Stationary Vacuum Bubble in a Kerr-de Sitter Spacetime

TL;DR

This paper investigates false vacuum decay in a Kerr-de Sitter black hole spacetime, showing that black hole spin suppresses decay rates, and introduces a method to estimate decay parameters despite some geometric inconsistencies.

Contribution

It develops a framework for analyzing stationary vacuum bubbles in rotating black hole spacetimes using junction conditions and quasi-local energy, accounting for black hole spin effects.

Findings

Black hole spin suppresses false vacuum decay.

A method to estimate decay parameters with Kerr geometry assumptions.

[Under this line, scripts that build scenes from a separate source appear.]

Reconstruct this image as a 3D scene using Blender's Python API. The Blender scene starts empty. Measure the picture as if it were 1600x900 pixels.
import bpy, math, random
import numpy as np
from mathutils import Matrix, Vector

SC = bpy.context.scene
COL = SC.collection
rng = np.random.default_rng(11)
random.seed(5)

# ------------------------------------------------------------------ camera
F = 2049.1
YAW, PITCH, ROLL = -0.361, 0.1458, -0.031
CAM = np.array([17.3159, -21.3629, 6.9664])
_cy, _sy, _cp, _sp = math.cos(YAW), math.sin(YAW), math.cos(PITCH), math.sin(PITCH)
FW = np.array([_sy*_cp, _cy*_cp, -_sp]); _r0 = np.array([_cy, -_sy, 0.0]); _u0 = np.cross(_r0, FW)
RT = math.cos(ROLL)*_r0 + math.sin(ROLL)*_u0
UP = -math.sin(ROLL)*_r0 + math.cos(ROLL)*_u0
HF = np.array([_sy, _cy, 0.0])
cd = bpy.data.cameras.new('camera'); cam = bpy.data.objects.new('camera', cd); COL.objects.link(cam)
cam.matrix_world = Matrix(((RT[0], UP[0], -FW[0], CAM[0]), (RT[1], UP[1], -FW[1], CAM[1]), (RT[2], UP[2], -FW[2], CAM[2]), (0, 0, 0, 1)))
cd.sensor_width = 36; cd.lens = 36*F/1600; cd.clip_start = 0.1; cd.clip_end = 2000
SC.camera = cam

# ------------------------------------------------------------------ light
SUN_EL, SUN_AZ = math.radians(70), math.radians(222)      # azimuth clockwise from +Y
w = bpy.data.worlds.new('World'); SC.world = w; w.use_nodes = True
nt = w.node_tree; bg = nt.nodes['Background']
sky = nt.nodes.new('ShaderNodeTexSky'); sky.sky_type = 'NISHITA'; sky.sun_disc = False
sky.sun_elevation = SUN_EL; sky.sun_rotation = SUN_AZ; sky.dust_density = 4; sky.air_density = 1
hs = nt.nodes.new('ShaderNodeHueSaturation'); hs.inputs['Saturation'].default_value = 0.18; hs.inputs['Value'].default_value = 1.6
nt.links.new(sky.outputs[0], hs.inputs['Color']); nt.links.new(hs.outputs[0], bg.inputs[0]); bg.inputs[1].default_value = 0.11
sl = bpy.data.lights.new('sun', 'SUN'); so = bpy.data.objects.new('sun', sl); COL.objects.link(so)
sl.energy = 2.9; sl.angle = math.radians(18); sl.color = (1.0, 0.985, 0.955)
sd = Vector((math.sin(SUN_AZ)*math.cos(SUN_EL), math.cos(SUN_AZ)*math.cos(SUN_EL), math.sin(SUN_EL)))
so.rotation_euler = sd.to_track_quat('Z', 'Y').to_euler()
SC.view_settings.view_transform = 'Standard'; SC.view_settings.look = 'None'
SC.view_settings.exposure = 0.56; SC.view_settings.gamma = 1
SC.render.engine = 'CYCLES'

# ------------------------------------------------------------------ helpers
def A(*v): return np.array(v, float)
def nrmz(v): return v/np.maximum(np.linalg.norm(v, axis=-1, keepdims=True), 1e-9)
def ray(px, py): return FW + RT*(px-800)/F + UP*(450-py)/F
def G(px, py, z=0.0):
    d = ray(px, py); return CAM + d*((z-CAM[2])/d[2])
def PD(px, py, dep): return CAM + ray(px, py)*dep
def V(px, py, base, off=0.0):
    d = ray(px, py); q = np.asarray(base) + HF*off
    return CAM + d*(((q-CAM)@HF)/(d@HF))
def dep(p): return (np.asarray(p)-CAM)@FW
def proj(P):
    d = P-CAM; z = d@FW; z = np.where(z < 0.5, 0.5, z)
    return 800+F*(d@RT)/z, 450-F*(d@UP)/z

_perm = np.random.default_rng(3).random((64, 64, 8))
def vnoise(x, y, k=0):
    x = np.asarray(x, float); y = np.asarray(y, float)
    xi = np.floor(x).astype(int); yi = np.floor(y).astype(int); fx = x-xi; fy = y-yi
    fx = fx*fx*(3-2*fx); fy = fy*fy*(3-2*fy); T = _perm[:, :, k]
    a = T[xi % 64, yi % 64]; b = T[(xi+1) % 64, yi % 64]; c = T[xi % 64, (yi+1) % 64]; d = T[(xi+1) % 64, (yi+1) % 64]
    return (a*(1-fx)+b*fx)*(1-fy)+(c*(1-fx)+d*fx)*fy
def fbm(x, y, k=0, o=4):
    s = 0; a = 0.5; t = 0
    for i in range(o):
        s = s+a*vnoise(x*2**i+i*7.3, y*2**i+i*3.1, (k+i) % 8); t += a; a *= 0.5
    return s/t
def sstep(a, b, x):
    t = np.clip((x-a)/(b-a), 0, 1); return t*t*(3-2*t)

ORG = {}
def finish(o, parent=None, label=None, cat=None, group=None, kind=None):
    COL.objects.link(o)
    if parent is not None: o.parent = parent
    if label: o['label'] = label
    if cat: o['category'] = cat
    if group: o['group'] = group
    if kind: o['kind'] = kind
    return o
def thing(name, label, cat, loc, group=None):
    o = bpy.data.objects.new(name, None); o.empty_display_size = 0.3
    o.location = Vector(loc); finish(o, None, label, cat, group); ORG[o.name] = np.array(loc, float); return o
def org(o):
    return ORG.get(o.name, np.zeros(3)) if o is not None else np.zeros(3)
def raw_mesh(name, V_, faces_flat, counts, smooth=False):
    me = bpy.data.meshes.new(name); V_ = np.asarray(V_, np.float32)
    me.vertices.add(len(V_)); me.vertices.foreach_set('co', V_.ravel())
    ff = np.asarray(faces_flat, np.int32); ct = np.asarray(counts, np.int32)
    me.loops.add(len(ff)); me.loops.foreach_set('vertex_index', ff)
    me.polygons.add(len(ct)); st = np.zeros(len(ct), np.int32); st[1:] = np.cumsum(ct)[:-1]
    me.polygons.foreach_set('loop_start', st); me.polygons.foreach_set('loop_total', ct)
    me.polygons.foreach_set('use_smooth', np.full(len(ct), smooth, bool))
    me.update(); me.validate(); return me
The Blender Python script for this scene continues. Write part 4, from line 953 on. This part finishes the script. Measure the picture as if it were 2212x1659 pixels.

Quantitative evaluation of geometric inconsistencies via Brown-York energy.

Abstract

We study false vacuum decay in a black hole (BH) spacetime with an angular momentum. Considering the false vacuum region described by a Kerr-de Sitter geometry, under the thin wall approximation, we can obtain the stationary configuration of the vacuum bubble seen from the outside false vacuum region without specifying the geometry inside the domain wall. Then, assuming the true vacuum region is described by a Kerr geometry, we can fix the mass and the spin parameter for the Kerr geometry by imposing the 1st junction conditions and conservation of the angular momentum. Although the assumption of the Kerr geometry inside the domain wall cannot be fully consistent with the 2nd junction conditions, we can roughly evaluate the error associated with this inconsistency by calculating the Brown-York quasi-local energy on the domain wall. Then the decay rate can be estimated by using the obtained parameters for the inside Kerr geometry and the Brown-York quasi-local energy. Our results support the statement that the BH spin suppresses the false vacuum decay in a BH spacetime.